** BEGIN DATASET ENTRIES **
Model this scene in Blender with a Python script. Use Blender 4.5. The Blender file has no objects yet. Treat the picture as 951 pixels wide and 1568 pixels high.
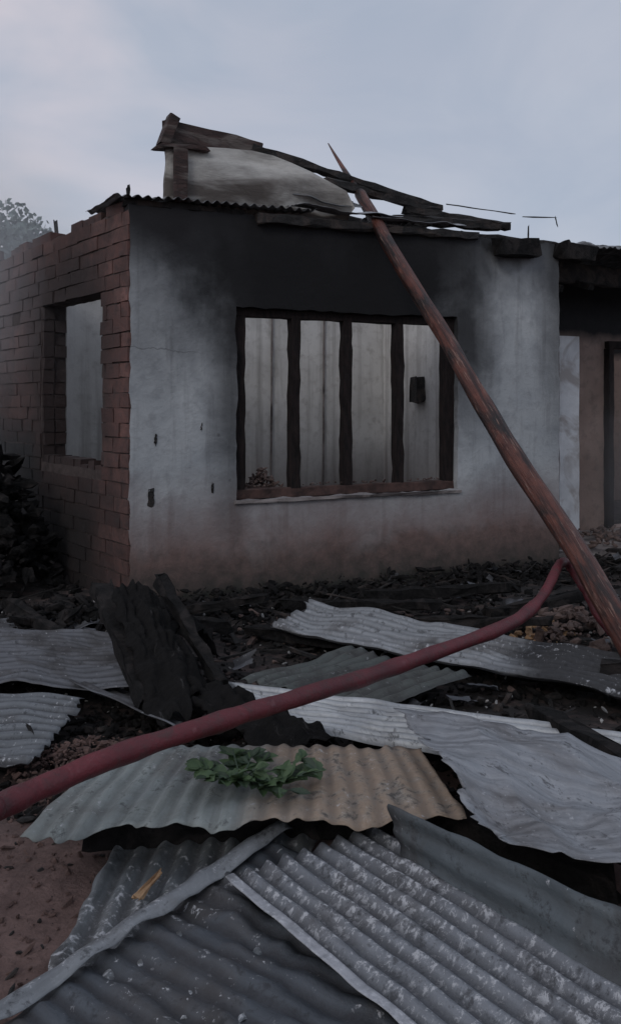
import bpy, math, random
import mathutils
from mathutils import Vector, noise as mn
random.seed(7)
R=random.uniform
scene=bpy.context.scene
scene.view_settings.view_transform='Standard'
scene.view_settings.look='None'
scene.view_settings.exposure=0

# ---------------- node helpers ----------------
class T:
    def __init__(s,nt): s.nt=nt
    def n(s,t): return s.nt.nodes.new(t)
    def put(s,sock,v):
        if isinstance(v,bpy.types.NodeSocket): s.nt.links.new(v,sock)
        elif isinstance(v,(tuple,list)) and len(v)==3 and sock.type=='RGBA': sock.default_value=(*v,1)
        else: sock.default_value=v
    def noise(s,vec,scale,detail=6,rough=.6,dist=0):
        k=s.n('ShaderNodeTexNoise'); s.put(k.inputs['Vector'],vec)
        k.inputs['Scale'].default_value=scale;k.inputs['Detail'].default_value=detail
        k.inputs['Roughness'].default_value=rough;k.inputs['Distortion'].default_value=dist
        return k.outputs['Fac']
    def mapr(s,v,a,b,c=0.,d=1.):
        k=s.n('ShaderNodeMapRange');k.clamp=True
        s.put(k.inputs[0],v)
        for i,x in enumerate((a,b,c,d)): k.inputs[i+1].default_value=x
        return k.outputs[0]
    def m(s,op,a,b=0.):
        k=s.n('ShaderNodeMath');k.operation=op
        s.put(k.inputs[0],a);s.put(k.inputs[1],b);return k.outputs[0]
    def mix(s,f,a,b,mode='MIX'):
        k=s.n('ShaderNodeMix');k.data_type='RGBA';k.blend_type=mode
        s.put(k.inputs[0],f);s.put(k.inputs[6],a);s.put(k.inputs[7],b);return k.outputs[2]
    def scale(s,vec,v):
        k=s.n('ShaderNodeMapping');s.put(k.inputs[0],vec);k.inputs['Scale'].default_value=v;return k.outputs[0]
    def bump(s,h,strength,dist):
        k=s.n('ShaderNodeBump');k.inputs['Strength'].default_value=strength;k.inputs['Distance'].default_value=dist
        s.put(k.inputs['Height'],h);return k.outputs[0]
def newmat(name,rough=.85,metal=0.):
    m=bpy.data.materials.new(name);m.use_nodes=True
    t=T(m.node_tree);b=m.node_tree.nodes['Principled BSDF']
    b.inputs['Roughness'].default_value=rough;b.inputs['Metallic'].default_value=metal
    t.b=b;t.co=t.n('ShaderNodeTexCoord')
    return m,t
def simple(name,c1,c2,scale=8,rough=.85,bump=.5,bd=.01,vs=(1,1,1),c3=None,spec=None):
    m,t=newmat(name,rough)
    if spec is not None: t.b.inputs['Specular IOR Level'].default_value=spec
    v=t.scale(t.co.outputs['Object'],vs)
    f=t.noise(v,scale,6,.65)
    c=t.mix(t.mapr(f,.35,.65),c1,c2)
    if c3: c=t.mix(t.mapr(t.noise(v,scale*.37,4,.6,1.),.5,.62),c,c3)
    t.put(t.b.inputs['Base Color'],c)
    t.put(t.b.inputs['Normal'],t.bump(t.noise(v,scale*2.5,6,.7),bump,bd))
    return m

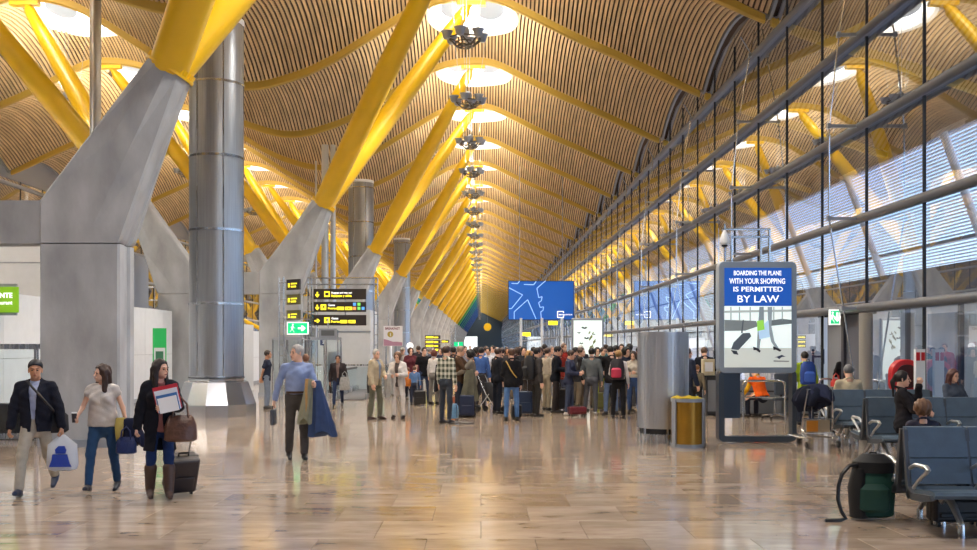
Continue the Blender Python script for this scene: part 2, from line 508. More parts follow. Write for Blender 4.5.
** END DATASET ENTRIES **
▶ TASK GOAL
Pictures excluded, repeat the records exactly from their opening line through the line containing "scene.view_settings.exposure=0".

▶ TASK RESULT
Model this scene in Blender with a Python script. Use Blender 4.5. The Blender file has no objects yet. Treat the picture as 951 pixels wide and 1568 pixels high.
import bpy, math, random
import mathutils
from mathutils import Vector, noise as mn
random.seed(7)
R=random.uniform
scene=bpy.context.scene
scene.view_settings.view_transform='Standard'
scene.view_settings.look='None'
scene.view_settings.exposure=0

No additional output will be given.